En toute logique, Eric Besson veut aussi aller vers une plus grande « dématérialisation des échanges ». Moi qui avais l’impression que la dématérialisation des échanges avançait déjà bien assez vite toute seule, il me faut déchanter ! En France, on traîne, on traîne, sur le chemin de la dématérialisation ! Il faut passer la seconde, et que ça saute. Et pas question que les réduits du mobile traînent en route. On saura leur mettre la souris entre les reins, et débloquer les freins du fauteuil si nécessaire !
Rien ne sera épargné par la numérisation de la France qui doit devenir un fait social total, éducation, santé, entreprises, justice (« action n°128 : mettre en place la pré-plainte en ligne (p.65) »). Rien ne doit continuer d’exister hors du spectre de la France numérique.
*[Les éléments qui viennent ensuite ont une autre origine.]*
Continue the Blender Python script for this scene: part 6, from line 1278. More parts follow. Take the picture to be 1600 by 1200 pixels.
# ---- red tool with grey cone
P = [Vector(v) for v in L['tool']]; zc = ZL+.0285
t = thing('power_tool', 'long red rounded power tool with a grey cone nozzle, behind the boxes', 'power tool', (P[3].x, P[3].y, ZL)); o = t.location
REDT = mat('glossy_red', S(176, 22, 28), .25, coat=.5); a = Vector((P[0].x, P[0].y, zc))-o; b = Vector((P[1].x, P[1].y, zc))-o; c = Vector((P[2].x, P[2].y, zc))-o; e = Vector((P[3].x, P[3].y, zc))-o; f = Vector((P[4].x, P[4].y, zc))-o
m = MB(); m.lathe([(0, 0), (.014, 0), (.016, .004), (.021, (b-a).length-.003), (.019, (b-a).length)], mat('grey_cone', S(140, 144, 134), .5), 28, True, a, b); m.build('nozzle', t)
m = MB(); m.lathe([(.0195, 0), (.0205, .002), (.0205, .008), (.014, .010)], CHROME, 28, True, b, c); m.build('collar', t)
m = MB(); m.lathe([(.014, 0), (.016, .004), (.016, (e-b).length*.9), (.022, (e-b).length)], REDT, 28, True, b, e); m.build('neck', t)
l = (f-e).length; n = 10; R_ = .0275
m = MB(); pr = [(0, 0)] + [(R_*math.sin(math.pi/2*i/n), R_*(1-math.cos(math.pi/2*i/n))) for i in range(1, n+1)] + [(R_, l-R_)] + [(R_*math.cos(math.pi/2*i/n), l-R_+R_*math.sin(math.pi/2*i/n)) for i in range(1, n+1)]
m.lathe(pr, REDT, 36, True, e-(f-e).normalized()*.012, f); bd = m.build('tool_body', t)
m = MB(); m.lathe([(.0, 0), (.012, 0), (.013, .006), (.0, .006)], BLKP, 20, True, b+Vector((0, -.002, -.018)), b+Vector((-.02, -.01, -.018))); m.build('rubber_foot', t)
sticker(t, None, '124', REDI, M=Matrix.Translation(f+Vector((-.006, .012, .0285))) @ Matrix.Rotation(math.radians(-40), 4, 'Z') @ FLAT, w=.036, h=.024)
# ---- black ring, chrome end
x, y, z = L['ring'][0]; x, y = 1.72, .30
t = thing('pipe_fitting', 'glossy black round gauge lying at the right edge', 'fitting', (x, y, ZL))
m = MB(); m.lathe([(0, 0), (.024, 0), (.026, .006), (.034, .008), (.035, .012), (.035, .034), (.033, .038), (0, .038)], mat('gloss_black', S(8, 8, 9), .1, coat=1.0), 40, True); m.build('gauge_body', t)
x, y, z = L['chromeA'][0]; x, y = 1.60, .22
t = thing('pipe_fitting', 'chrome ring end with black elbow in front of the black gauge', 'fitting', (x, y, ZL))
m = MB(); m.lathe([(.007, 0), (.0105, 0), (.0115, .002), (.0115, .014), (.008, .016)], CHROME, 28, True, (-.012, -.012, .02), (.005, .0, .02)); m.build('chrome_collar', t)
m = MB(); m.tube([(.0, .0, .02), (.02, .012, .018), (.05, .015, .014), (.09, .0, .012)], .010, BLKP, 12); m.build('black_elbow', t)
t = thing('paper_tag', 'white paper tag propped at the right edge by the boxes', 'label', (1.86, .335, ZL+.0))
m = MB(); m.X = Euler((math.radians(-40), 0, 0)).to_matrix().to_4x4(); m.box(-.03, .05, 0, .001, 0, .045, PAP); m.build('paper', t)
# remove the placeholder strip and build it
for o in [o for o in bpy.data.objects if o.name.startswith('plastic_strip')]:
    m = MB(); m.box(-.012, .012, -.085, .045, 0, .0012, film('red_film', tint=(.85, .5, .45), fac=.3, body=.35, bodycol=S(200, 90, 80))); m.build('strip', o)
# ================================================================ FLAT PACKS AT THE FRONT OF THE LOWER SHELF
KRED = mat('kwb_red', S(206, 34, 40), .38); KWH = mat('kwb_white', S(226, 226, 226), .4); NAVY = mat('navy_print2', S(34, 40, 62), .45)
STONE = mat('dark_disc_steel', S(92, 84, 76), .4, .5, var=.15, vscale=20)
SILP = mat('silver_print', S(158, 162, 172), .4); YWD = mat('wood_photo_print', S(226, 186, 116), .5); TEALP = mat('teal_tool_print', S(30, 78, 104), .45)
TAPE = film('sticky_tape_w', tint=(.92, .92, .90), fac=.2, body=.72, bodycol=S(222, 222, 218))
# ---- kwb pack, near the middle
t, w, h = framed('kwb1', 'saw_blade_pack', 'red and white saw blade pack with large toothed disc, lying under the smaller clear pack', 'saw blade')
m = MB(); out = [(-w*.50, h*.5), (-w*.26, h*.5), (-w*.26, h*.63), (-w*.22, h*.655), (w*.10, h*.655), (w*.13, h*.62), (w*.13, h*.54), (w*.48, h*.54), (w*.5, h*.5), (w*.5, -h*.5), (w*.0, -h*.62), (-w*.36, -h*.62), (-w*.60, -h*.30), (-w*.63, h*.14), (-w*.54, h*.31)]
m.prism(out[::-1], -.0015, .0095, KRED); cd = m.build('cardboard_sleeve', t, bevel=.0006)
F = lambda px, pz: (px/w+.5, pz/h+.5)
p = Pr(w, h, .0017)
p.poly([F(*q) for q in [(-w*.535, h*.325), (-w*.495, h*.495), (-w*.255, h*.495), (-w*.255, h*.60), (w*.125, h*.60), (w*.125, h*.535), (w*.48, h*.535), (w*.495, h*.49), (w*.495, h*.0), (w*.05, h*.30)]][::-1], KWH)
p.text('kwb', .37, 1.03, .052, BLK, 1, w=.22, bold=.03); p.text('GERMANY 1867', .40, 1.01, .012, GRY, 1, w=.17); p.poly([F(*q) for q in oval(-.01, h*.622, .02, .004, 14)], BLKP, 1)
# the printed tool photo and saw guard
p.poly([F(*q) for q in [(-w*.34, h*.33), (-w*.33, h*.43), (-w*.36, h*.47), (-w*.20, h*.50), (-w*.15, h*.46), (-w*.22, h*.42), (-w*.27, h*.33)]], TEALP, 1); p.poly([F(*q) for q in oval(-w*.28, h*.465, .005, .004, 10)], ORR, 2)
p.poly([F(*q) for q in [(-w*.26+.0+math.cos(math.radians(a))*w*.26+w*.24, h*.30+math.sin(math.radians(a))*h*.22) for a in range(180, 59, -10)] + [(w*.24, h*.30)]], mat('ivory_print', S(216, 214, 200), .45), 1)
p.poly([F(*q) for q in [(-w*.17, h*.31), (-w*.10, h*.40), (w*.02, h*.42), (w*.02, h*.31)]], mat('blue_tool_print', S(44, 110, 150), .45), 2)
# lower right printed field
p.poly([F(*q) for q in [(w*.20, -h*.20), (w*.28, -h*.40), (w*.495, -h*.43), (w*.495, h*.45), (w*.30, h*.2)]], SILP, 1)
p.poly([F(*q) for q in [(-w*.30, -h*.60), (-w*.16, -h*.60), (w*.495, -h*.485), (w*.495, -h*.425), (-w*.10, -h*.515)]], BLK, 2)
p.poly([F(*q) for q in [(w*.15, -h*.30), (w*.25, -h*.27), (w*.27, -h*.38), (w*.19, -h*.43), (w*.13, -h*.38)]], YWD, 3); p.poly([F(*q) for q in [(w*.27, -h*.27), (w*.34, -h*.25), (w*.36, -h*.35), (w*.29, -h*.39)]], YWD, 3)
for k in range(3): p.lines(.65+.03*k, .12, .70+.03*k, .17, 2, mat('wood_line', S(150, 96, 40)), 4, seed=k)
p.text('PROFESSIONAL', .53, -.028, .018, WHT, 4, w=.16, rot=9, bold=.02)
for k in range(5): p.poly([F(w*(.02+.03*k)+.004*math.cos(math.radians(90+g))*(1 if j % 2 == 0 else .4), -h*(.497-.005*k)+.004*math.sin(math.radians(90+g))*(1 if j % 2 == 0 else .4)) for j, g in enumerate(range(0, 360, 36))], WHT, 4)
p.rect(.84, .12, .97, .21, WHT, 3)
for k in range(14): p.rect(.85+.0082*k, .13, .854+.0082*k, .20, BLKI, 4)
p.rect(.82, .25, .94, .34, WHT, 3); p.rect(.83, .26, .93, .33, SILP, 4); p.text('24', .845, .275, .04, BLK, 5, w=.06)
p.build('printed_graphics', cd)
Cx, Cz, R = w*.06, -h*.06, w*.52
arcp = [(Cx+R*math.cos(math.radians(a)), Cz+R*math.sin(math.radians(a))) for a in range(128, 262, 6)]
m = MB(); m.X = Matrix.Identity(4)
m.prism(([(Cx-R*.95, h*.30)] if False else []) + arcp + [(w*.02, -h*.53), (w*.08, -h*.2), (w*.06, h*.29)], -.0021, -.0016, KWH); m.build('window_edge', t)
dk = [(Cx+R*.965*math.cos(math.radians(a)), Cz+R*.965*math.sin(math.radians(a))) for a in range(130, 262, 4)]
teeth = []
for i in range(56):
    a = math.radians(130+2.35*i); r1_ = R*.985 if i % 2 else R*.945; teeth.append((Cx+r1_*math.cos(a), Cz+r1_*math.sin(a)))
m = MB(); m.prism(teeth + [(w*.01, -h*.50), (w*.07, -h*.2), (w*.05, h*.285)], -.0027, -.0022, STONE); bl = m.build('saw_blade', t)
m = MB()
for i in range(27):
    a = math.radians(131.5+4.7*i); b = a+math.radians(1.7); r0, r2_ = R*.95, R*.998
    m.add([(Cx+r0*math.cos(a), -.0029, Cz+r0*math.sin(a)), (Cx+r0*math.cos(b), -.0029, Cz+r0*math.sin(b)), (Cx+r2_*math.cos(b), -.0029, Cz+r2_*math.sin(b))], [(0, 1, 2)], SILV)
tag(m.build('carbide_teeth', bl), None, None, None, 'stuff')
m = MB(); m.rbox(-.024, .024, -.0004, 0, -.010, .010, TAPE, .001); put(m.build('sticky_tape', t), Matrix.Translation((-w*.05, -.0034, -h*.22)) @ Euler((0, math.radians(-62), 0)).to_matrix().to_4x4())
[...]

Il se trouve que j’ai deux enfants collégiens. J’expérimente de près aujourd’hui les dégâts du tout numérique jusque dans l’éducation nationale. Aujourd’hui, certains collégiens tracent des figures géométriques grâce à une souris à l’occasion de devoirs de mathématiques réalisés à la maison sur ordinateur. Le compas et le rapporteur deviennent obsolètes. Des classes entières passent des heures à lire en classe de Français (puisqu’ils ne lisent plus ailleurs, ordinateur et télévision numérique obligent, c’est sans doute une bonne chose), parce que le professeur, un ex-handicapé du clavier récemment converti à la numérisation, plutôt que de faire cours s’échine à inscrire ses élèves sur des sites à partir desquels ils pourront réaliser des devoirs de grammaire que personne d’autre qu’un logiciel ne corrigera. Cela s’appelle, pour Eric Besson, la réduction la fracture numérique. J’appelle ça la généralisation de la bêtise institutionnelle.